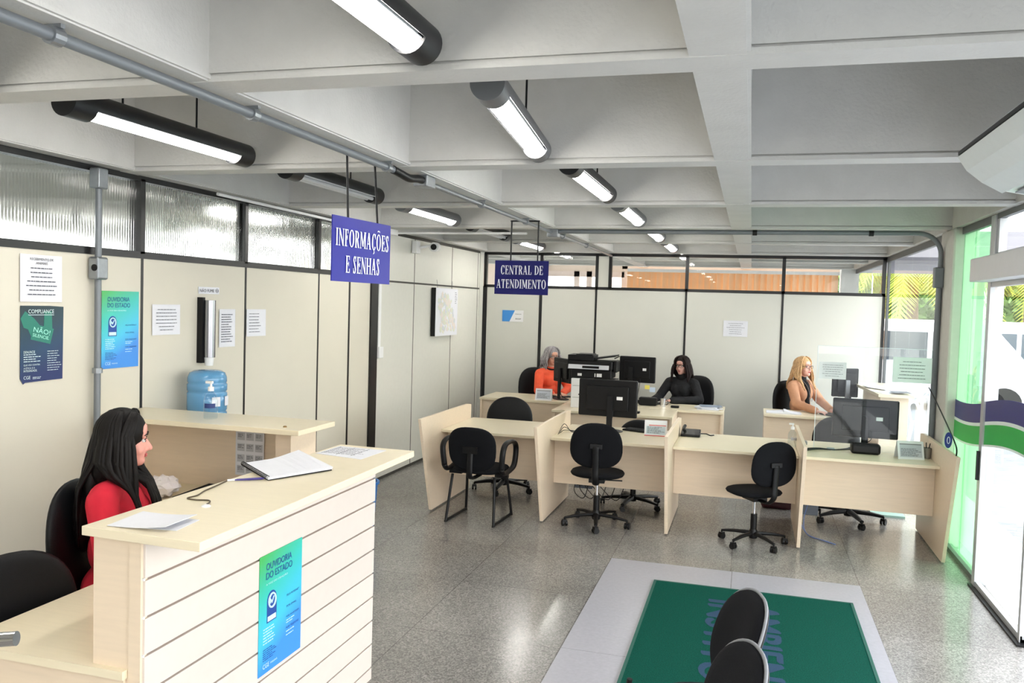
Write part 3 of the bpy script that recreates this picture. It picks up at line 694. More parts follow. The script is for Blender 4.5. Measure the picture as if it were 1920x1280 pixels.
# framed map
t = thing('framed_map','framed pale map hanging on strings on the white cabinet wall','picture',(XL+.05,10.05,1.82))
F = Fr((XL+.07,9.66,1.52),(0,1,0),(0,0,1))
obj('frame', B().boxf(F,0,.79,0,.60,-.06,-.004), dark_m, t)
sh = obj('sheet', B().boxf(F,.0,.79,0,.60,-.004,0), paper_m, t)
mc = [(222,220,206),(208,212,204),(216,210,198),(204,208,212),(212,216,200),(222,214,208)]
R = random.Random(11)
outline = lambda v: (.12+.07*sin(v*9),.62+.08*sin(v*7+1)) if v < .45 else (.16+.05*sin(v*14),.5+.06*sin(v*11))
for i in range(6):
    b = B()
    for j in range(26):
        v = R.uniform(.06,.52); a,c_ = outline(v); u = R.uniform(a,c_); rr = R.uniform(.02,.045); k = R.randint(5,8); ph = R.uniform(0,6)
        n_ = .0004+.00012*(i*26+j)/26
        b.prism([(u+rr*cos(ph+2*pi*q/k)*R.uniform(.7,1.1),v+rr*sin(ph+2*pi*q/k)*R.uniform(.7,1.1)) for q in range(k)],F,.0002,n_+.0003)
    obj('map_region', b, mat('map_tint_%d'%i,mc[i],.7), sh)
obj('printed_text', B().lines(F,.68,.76,.4,.56,0,7,.006,3,False,.001), ink_m, t)
obj('string', B().tube([F(.12,.60,-.03),F(.14,.70,-.05)],.002,5).tube([F(.66,.60,-.03),F(.70,.70,-.05)],.002,5), ink_m, t)
# cup dispenser and water cooler
t = thing('cup_dispenser','tubular chrome cup dispenser on the wall above the water bottle','cup dispenser',(-3.76,5.19,1.46))
obj('barrel', B().cyl((-3.745,5.19,1.50),(-3.745,5.19,1.91),.042), mat('brushed_barrel',(150,150,154),.25,1), t, smooth=True)
obj('mounting_strip', B().box(XL,-3.765,5.135,5.165,1.46,1.93), dark_m, t)
obj('cup', B().lathe([(.028,1.44),(.036,1.51)],(-3.745,5.19,0)), white_m, t, smooth=True)
t = thing('water_cooler','white water cooler standing by the left wall behind the rear counter','water cooler',(-3.6,5.0,0))
obj('cabinet', B().box(-3.78,-3.47,4.84,5.16,0,1.08), white_m, t, bev=.02)
obj('tap', B().cyl((-3.47,5.06,.9),(-3.43,5.06,.9),.012), dark_m, t)
bt = bpy.data.materials.new('blue_bottle'); bt.use_nodes = True; q = bt.node_tree.nodes['Principled BSDF']
q.inputs['Base Color'].default_value = lin((96,160,206)); q.inputs['Roughness'].default_value = .12; q.inputs['Alpha'].default_value = .82; q.inputs['Coat Weight'].default_value = .4
t = thing('water_bottle','blue twenty-litre water bottle upside down on the cooler','water bottle',(-3.62,5.0,1.08))
pf = [(.03,1.08),(.05,1.10),(.125,1.12),(.134,1.14),(.134,1.22)]
pf = [(.02,1.08),(.128,1.10),(.134,1.115),(.134,1.135),(.126,1.145),(.134,1.155),(.134,1.27),(.126,1.28),(.134,1.29),(.134,1.33),(.126,1.34),(.132,1.35),(.13,1.38),(.118,1.41),(.09,1.425),(.02,1.43)]
obj('bottle', B().lathe(pf,(-3.62,5.0,0),36), bt, t, smooth='all')
b = B()
for a in (-.5,.25):
    F = Fr((-3.62+.136*cos(a),5.0+.136*sin(a),1.185),(-sin(a),cos(a),0),(0,0,1)); b.boxf(F,-.03,.03,0,.065,0,.002)
lb = obj('paper_label', b, paper_m, t)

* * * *

EXERCISE PROMPT
Out of the material above, select every line that holds the string "picture".

RESULT FOR THIS TASK
Write part 3 of the bpy script that recreates this picture. It picks up at line 694. More parts follow. The script is for Blender 4.5. Measure the picture as if it were 1920x1280 pixels.
t = thing('framed_map','framed pale map hanging on strings on the white cabinet wall','picture',(XL+.05,10.05,1.82))